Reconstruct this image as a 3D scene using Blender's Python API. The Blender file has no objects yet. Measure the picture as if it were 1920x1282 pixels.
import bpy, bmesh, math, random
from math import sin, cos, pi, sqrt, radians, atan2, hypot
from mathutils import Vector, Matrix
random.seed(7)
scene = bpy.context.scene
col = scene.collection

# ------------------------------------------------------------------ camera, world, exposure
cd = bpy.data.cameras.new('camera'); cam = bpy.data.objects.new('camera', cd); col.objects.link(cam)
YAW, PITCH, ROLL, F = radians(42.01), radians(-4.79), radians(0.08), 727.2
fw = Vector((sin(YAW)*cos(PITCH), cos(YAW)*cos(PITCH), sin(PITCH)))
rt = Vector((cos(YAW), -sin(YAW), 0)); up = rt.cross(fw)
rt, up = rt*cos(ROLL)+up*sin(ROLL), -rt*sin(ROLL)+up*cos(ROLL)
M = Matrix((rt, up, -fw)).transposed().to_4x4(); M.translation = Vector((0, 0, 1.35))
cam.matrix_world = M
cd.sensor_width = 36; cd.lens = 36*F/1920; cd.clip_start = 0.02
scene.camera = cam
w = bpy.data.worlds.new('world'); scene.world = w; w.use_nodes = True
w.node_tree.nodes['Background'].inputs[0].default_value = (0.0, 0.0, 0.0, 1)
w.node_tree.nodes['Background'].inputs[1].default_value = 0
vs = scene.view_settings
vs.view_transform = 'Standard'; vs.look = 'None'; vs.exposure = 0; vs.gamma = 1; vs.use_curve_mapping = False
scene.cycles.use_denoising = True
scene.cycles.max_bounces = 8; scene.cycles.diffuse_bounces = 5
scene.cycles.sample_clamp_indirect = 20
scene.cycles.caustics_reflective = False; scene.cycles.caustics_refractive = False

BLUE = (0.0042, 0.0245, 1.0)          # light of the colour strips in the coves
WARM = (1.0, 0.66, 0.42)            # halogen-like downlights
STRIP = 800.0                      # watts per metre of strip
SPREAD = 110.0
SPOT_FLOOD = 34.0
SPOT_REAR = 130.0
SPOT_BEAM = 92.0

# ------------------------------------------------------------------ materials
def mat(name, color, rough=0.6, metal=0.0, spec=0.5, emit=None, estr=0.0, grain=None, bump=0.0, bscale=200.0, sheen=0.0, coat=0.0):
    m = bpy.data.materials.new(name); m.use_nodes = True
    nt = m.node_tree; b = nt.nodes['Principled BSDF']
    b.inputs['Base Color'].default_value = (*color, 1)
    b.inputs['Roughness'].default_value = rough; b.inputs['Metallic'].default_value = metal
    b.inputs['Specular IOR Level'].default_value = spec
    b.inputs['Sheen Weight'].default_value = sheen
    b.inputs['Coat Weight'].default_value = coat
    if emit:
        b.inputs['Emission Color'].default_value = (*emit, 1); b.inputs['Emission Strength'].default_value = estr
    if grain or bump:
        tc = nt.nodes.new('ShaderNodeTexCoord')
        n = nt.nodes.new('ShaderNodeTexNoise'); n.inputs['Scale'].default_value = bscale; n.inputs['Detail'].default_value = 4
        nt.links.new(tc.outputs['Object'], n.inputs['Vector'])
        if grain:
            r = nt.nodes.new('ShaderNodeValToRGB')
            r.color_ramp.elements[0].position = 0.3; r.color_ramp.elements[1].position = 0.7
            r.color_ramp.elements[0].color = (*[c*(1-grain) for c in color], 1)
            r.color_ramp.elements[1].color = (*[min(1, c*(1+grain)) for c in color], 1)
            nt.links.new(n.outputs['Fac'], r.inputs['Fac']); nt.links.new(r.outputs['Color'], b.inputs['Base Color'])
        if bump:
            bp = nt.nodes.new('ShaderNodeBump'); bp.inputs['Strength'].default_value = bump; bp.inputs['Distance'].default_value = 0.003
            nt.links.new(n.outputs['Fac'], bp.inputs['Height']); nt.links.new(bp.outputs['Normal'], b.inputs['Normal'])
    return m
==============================
# The request:
Beginning at the top of the data, extract each line through the line containing "col = scene.collection" and return those lines exactly, with nothing added.

# Response:
Reconstruct this image as a 3D scene using Blender's Python API. The Blender file has no objects yet. Measure the picture as if it were 1920x1282 pixels.
import bpy, bmesh, math, random
from math import sin, cos, pi, sqrt, radians, atan2, hypot
from mathutils import Vector, Matrix
random.seed(7)
scene = bpy.context.scene
col = scene.collection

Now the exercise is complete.